Task objective: The listing must be reproduced in full, exactly as it stands.
+ + + + + + +
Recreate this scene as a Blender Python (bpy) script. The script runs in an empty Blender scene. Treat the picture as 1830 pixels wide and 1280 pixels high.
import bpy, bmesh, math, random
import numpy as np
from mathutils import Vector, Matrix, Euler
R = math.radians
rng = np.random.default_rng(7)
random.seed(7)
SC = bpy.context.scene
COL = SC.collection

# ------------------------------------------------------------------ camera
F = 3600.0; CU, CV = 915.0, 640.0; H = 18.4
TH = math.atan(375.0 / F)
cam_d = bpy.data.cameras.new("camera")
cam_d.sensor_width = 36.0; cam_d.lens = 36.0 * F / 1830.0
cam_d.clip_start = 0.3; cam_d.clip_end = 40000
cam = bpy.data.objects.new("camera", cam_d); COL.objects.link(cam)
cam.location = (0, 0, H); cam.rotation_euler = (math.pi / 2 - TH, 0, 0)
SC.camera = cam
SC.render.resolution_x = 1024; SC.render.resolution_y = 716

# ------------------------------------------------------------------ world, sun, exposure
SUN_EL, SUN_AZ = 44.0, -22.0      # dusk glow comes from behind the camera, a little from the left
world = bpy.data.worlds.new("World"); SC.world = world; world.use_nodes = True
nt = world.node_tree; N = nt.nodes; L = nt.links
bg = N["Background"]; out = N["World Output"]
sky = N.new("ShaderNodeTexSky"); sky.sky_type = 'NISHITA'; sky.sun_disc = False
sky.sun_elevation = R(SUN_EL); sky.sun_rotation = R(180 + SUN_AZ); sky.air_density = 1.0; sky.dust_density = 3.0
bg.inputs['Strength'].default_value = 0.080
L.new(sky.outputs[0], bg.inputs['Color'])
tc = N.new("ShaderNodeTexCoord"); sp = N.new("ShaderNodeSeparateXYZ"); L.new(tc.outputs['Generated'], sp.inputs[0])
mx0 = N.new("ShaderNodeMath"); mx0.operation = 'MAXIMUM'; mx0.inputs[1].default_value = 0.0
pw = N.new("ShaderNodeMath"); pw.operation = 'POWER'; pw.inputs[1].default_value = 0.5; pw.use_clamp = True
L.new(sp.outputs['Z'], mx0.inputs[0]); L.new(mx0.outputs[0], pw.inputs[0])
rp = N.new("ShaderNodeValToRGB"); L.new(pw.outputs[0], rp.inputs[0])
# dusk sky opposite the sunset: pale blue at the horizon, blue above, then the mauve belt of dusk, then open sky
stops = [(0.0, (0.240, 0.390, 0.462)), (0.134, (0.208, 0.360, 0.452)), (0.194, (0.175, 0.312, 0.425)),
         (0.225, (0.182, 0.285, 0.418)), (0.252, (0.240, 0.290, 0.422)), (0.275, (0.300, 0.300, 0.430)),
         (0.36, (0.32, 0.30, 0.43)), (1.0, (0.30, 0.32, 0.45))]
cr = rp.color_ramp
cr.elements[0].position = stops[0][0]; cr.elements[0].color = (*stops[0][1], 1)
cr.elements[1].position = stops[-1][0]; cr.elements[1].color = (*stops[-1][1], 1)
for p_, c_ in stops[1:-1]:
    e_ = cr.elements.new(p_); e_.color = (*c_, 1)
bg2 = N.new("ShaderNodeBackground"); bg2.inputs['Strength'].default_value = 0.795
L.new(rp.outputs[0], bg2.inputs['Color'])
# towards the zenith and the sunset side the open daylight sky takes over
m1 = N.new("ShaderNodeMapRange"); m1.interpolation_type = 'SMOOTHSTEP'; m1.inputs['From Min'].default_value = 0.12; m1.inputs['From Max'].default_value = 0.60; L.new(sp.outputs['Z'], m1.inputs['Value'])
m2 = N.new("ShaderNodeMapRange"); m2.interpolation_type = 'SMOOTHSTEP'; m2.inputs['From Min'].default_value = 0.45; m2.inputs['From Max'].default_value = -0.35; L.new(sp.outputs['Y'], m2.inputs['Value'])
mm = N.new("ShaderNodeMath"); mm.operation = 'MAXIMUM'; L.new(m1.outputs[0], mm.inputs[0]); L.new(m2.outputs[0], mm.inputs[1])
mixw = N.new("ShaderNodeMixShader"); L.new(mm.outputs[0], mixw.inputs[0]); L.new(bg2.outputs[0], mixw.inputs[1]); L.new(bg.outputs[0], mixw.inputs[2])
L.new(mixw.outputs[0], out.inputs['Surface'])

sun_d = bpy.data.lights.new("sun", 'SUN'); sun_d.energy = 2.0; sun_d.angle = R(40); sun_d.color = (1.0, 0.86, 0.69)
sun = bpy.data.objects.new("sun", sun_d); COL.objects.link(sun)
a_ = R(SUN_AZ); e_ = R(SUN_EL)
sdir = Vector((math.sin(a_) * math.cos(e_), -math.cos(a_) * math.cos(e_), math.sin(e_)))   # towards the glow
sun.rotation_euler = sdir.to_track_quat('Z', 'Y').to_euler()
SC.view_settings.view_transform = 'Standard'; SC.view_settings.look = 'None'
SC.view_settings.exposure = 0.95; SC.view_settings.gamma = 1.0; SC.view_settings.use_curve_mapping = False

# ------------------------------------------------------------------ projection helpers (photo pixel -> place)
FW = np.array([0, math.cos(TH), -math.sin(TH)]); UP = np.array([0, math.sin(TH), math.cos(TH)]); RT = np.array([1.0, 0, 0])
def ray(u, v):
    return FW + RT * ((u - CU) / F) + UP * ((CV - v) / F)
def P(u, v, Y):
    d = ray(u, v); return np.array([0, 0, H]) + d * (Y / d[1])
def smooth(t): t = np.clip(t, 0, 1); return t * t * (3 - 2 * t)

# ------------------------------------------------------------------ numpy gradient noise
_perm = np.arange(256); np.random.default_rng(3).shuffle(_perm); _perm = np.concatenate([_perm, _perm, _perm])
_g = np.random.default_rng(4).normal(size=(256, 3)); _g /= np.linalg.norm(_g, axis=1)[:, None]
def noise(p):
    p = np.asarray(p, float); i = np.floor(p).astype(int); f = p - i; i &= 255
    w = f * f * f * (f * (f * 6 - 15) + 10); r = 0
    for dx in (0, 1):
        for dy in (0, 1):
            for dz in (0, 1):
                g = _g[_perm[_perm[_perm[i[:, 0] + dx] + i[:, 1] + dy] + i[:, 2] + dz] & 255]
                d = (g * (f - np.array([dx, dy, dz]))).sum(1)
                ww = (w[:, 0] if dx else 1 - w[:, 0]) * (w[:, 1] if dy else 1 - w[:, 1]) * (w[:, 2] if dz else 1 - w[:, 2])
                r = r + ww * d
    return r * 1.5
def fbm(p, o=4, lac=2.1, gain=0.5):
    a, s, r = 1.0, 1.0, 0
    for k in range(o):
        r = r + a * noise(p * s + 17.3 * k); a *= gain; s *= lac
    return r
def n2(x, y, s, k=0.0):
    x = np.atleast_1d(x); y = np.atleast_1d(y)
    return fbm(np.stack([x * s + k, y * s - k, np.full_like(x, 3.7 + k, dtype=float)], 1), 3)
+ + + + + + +
Task solution:
Recreate this scene as a Blender Python (bpy) script. The script runs in an empty Blender scene. Treat the picture as 1830 pixels wide and 1280 pixels high.
import bpy, bmesh, math, random
import numpy as np
from mathutils import Vector, Matrix, Euler
R = math.radians
rng = np.random.default_rng(7)
random.seed(7)
SC = bpy.context.scene
COL = SC.collection

# ------------------------------------------------------------------ camera
F = 3600.0; CU, CV = 915.0, 640.0; H = 18.4
TH = math.atan(375.0 / F)
cam_d = bpy.data.cameras.new("camera")
cam_d.sensor_width = 36.0; cam_d.lens = 36.0 * F / 1830.0
cam_d.clip_start = 0.3; cam_d.clip_end = 40000
cam = bpy.data.objects.new("camera", cam_d); COL.objects.link(cam)
cam.location = (0, 0, H); cam.rotation_euler = (math.pi / 2 - TH, 0, 0)
SC.camera = cam
SC.render.resolution_x = 1024; SC.render.resolution_y = 716

# ------------------------------------------------------------------ world, sun, exposure
SUN_EL, SUN_AZ = 44.0, -22.0      # dusk glow comes from behind the camera, a little from the left
world = bpy.data.worlds.new("World"); SC.world = world; world.use_nodes = True
nt = world.node_tree; N = nt.nodes; L = nt.links
bg = N["Background"]; out = N["World Output"]
sky = N.new("ShaderNodeTexSky"); sky.sky_type = 'NISHITA'; sky.sun_disc = False
sky.sun_elevation = R(SUN_EL); sky.sun_rotation = R(180 + SUN_AZ); sky.air_density = 1.0; sky.dust_density = 3.0
bg.inputs['Strength'].default_value = 0.080
L.new(sky.outputs[0], bg.inputs['Color'])
tc = N.new("ShaderNodeTexCoord"); sp = N.new("ShaderNodeSeparateXYZ"); L.new(tc.outputs['Generated'], sp.inputs[0])
mx0 = N.new("ShaderNodeMath"); mx0.operation = 'MAXIMUM'; mx0.inputs[1].default_value = 0.0
pw = N.new("ShaderNodeMath"); pw.operation = 'POWER'; pw.inputs[1].default_value = 0.5; pw.use_clamp = True
L.new(sp.outputs['Z'], mx0.inputs[0]); L.new(mx0.outputs[0], pw.inputs[0])
rp = N.new("ShaderNodeValToRGB"); L.new(pw.outputs[0], rp.inputs[0])
# dusk sky opposite the sunset: pale blue at the horizon, blue above, then the mauve belt of dusk, then open sky
stops = [(0.0, (0.240, 0.390, 0.462)), (0.134, (0.208, 0.360, 0.452)), (0.194, (0.175, 0.312, 0.425)),
         (0.225, (0.182, 0.285, 0.418)), (0.252, (0.240, 0.290, 0.422)), (0.275, (0.300, 0.300, 0.430)),
         (0.36, (0.32, 0.30, 0.43)), (1.0, (0.30, 0.32, 0.45))]
cr = rp.color_ramp
cr.elements[0].position = stops[0][0]; cr.elements[0].color = (*stops[0][1], 1)
cr.elements[1].position = stops[-1][0]; cr.elements[1].color = (*stops[-1][1], 1)
for p_, c_ in stops[1:-1]:
    e_ = cr.elements.new(p_); e_.color = (*c_, 1)
bg2 = N.new("ShaderNodeBackground"); bg2.inputs['Strength'].default_value = 0.795
L.new(rp.outputs[0], bg2.inputs['Color'])
# towards the zenith and the sunset side the open daylight sky takes over
m1 = N.new("ShaderNodeMapRange"); m1.interpolation_type = 'SMOOTHSTEP'; m1.inputs['From Min'].default_value = 0.12; m1.inputs['From Max'].default_value = 0.60; L.new(sp.outputs['Z'], m1.inputs['Value'])
m2 = N.new("ShaderNodeMapRange"); m2.interpolation_type = 'SMOOTHSTEP'; m2.inputs['From Min'].default_value = 0.45; m2.inputs['From Max'].default_value = -0.35; L.new(sp.outputs['Y'], m2.inputs['Value'])
mm = N.new("ShaderNodeMath"); mm.operation = 'MAXIMUM'; L.new(m1.outputs[0], mm.inputs[0]); L.new(m2.outputs[0], mm.inputs[1])
mixw = N.new("ShaderNodeMixShader"); L.new(mm.outputs[0], mixw.inputs[0]); L.new(bg2.outputs[0], mixw.inputs[1]); L.new(bg.outputs[0], mixw.inputs[2])
L.new(mixw.outputs[0], out.inputs['Surface'])

sun_d = bpy.data.lights.new("sun", 'SUN'); sun_d.energy = 2.0; sun_d.angle = R(40); sun_d.color = (1.0, 0.86, 0.69)
sun = bpy.data.objects.new("sun", sun_d); COL.objects.link(sun)
a_ = R(SUN_AZ); e_ = R(SUN_EL)
sdir = Vector((math.sin(a_) * math.cos(e_), -math.cos(a_) * math.cos(e_), math.sin(e_)))   # towards the glow
sun.rotation_euler = sdir.to_track_quat('Z', 'Y').to_euler()
SC.view_settings.view_transform = 'Standard'; SC.view_settings.look = 'None'
SC.view_settings.exposure = 0.95; SC.view_settings.gamma = 1.0; SC.view_settings.use_curve_mapping = False

# ------------------------------------------------------------------ projection helpers (photo pixel -> place)
FW = np.array([0, math.cos(TH), -math.sin(TH)]); UP = np.array([0, math.sin(TH), math.cos(TH)]); RT = np.array([1.0, 0, 0])
def ray(u, v):
    return FW + RT * ((u - CU) / F) + UP * ((CV - v) / F)
def P(u, v, Y):
    d = ray(u, v); return np.array([0, 0, H]) + d * (Y / d[1])
def smooth(t): t = np.clip(t, 0, 1); return t * t * (3 - 2 * t)

# ------------------------------------------------------------------ numpy gradient noise
_perm = np.arange(256); np.random.default_rng(3).shuffle(_perm); _perm = np.concatenate([_perm, _perm, _perm])
_g = np.random.default_rng(4).normal(size=(256, 3)); _g /= np.linalg.norm(_g, axis=1)[:, None]
def noise(p):
    p = np.asarray(p, float); i = np.floor(p).astype(int); f = p - i; i &= 255
    w = f * f * f * (f * (f * 6 - 15) + 10); r = 0
    for dx in (0, 1):
        for dy in (0, 1):
            for dz in (0, 1):
                g = _g[_perm[_perm[_perm[i[:, 0] + dx] + i[:, 1] + dy] + i[:, 2] + dz] & 255]
                d = (g * (f - np.array([dx, dy, dz]))).sum(1)
                ww = (w[:, 0] if dx else 1 - w[:, 0]) * (w[:, 1] if dy else 1 - w[:, 1]) * (w[:, 2] if dz else 1 - w[:, 2])
                r = r + ww * d
    return r * 1.5
def fbm(p, o=4, lac=2.1, gain=0.5):
    a, s, r = 1.0, 1.0, 0
    for k in range(o):
        r = r + a * noise(p * s + 17.3 * k); a *= gain; s *= lac
    return r
def n2(x, y, s, k=0.0):
    x = np.atleast_1d(x); y = np.atleast_1d(y)
    return fbm(np.stack([x * s + k, y * s - k, np.full_like(x, 3.7 + k, dtype=float)], 1), 3)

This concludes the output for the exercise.